The end of the Second World War and the establishment of the United Nations saw the two parts of Cameroon transition from mandated territories to UN Trust Territories.

Map of Cameroon. (Credit: Wikimedia Commons.)

In 1960, the northern part of Cameroon administered by France gained its independence. The southern part administered by Britain as part of Nigeria was in 1961 subject to a plebiscite in which they were offered independence by reuniting with their francophone Cameroonian “brothers” or by remaining part of Nigeria.

The results showed an overwhelming desire by English-speaking Cameroonians to reunite with the French-speaking part of Cameroon.

The “marriage” was guaranteed by a Federal Constitution that was meant to preserve and protect the minority Anglophones and their colonial heritage.
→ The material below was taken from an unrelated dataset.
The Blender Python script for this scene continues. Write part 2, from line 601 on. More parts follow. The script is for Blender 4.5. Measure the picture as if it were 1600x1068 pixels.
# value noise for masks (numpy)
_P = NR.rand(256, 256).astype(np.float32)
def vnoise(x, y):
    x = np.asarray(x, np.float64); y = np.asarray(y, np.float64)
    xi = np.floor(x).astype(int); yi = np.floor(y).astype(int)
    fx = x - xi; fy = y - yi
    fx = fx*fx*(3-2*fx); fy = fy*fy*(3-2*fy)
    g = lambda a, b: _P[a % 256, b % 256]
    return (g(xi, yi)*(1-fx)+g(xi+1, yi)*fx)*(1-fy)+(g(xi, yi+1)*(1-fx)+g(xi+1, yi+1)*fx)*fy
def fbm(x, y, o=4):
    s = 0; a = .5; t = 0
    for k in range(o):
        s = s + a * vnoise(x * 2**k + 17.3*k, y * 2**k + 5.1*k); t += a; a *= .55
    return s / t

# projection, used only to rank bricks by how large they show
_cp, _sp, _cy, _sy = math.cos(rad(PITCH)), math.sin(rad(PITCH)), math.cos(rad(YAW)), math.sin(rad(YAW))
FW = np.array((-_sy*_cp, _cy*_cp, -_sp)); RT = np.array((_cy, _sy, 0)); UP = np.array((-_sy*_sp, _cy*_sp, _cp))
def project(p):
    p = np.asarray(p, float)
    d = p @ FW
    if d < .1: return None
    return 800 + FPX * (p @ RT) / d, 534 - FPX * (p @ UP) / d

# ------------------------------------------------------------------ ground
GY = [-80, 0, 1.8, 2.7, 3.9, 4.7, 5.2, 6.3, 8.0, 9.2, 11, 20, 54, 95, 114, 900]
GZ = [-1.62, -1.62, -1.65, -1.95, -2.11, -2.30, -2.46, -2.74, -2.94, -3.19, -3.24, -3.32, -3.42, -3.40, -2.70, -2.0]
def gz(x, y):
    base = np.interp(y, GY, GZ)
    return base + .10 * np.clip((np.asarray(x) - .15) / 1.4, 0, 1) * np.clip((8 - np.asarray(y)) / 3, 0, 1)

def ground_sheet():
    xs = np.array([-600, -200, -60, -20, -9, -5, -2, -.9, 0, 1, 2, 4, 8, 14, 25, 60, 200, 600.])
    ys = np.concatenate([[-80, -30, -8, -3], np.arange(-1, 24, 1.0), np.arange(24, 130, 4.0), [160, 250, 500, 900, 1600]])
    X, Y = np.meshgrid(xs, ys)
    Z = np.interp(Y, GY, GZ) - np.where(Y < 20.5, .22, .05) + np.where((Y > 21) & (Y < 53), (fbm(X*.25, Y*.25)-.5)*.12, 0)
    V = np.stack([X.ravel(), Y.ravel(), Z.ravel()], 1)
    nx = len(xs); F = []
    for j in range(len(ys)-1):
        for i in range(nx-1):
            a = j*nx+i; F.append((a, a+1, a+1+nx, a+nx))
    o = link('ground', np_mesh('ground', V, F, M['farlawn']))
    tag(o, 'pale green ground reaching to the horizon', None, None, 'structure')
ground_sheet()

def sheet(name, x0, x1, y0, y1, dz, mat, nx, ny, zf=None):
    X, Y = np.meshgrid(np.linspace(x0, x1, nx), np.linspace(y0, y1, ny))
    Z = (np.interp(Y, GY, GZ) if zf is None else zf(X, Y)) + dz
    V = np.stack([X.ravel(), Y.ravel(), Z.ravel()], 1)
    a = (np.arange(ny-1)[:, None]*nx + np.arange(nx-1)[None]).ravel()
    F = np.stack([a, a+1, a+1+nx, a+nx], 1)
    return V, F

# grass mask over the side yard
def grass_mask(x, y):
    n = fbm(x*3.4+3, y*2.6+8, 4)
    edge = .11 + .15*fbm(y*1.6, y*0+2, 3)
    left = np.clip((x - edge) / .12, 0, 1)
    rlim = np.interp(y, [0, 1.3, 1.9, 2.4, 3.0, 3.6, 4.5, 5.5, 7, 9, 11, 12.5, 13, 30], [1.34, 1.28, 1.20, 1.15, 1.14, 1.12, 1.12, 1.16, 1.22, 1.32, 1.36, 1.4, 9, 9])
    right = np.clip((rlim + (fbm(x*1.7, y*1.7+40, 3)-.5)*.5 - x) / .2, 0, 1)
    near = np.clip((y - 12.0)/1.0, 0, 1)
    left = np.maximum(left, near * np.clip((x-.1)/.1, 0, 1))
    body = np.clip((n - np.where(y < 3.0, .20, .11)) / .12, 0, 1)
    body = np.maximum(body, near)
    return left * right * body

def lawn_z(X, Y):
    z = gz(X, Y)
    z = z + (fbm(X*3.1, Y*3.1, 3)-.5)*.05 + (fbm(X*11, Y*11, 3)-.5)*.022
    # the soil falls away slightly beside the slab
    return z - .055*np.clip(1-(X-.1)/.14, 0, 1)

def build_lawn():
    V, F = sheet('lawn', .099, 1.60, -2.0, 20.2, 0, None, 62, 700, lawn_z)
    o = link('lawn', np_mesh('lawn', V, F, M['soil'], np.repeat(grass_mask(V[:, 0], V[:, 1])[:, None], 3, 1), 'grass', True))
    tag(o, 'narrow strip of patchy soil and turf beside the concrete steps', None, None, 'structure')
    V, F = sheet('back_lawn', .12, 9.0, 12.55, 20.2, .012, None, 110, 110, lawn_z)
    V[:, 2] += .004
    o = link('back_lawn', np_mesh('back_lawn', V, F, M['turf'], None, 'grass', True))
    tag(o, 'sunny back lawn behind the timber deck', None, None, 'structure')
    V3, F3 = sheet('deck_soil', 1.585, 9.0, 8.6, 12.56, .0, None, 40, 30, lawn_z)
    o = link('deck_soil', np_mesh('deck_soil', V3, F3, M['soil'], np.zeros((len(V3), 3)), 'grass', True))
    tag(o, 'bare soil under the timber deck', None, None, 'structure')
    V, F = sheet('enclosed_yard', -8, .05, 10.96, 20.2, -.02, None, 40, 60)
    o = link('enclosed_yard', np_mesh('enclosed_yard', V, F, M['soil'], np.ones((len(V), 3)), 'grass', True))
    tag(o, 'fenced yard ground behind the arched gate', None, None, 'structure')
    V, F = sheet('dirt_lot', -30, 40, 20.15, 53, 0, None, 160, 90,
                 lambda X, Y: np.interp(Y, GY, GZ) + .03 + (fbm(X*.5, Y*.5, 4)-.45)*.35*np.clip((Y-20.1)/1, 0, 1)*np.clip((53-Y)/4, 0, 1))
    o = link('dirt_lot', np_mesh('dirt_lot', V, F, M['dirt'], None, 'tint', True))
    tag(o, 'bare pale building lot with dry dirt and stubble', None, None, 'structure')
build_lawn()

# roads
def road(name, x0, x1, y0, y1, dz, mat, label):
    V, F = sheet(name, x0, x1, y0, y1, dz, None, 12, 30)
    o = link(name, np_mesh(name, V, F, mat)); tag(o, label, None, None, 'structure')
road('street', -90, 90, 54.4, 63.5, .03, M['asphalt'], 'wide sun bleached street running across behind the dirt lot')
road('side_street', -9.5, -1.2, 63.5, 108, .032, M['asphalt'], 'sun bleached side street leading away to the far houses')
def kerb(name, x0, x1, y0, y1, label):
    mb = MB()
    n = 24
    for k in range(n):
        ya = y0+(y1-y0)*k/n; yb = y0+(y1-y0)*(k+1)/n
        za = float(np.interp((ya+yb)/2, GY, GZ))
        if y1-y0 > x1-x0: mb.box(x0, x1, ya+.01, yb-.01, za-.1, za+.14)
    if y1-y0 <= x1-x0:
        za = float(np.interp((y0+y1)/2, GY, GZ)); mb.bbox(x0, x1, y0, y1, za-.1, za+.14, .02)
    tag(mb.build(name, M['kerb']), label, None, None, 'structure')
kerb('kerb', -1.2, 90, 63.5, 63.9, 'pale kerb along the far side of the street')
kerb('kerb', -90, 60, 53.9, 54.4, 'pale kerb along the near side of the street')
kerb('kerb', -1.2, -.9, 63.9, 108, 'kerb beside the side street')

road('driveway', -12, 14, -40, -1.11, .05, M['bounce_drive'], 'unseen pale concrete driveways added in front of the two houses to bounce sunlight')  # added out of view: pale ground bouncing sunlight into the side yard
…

But in 1972 then-President Ahmadou Ahidjo organized a referendum that dissolved the federation in favor of a united republic, thereby removing the protections Anglophones enjoyed.

Currently, Anglophones make up around 20 percent of the population.

In their statement, the Bamenda bishops said the government has “persistently failed to address [the Anglophone crisis] adequately,” accusing officials of only offering “cosmetic changes.”

The bishops are calling for what they call frank and sincere dialogue with “the right people to determine the nature and form of the state,” which by their reckoning forms the basis of the current crisis.

The bishops have declared Oct. 14 a day of mourning for the ecclesiastical province, and said requiem Masses would be said in all churches for those who have been killed in the violence.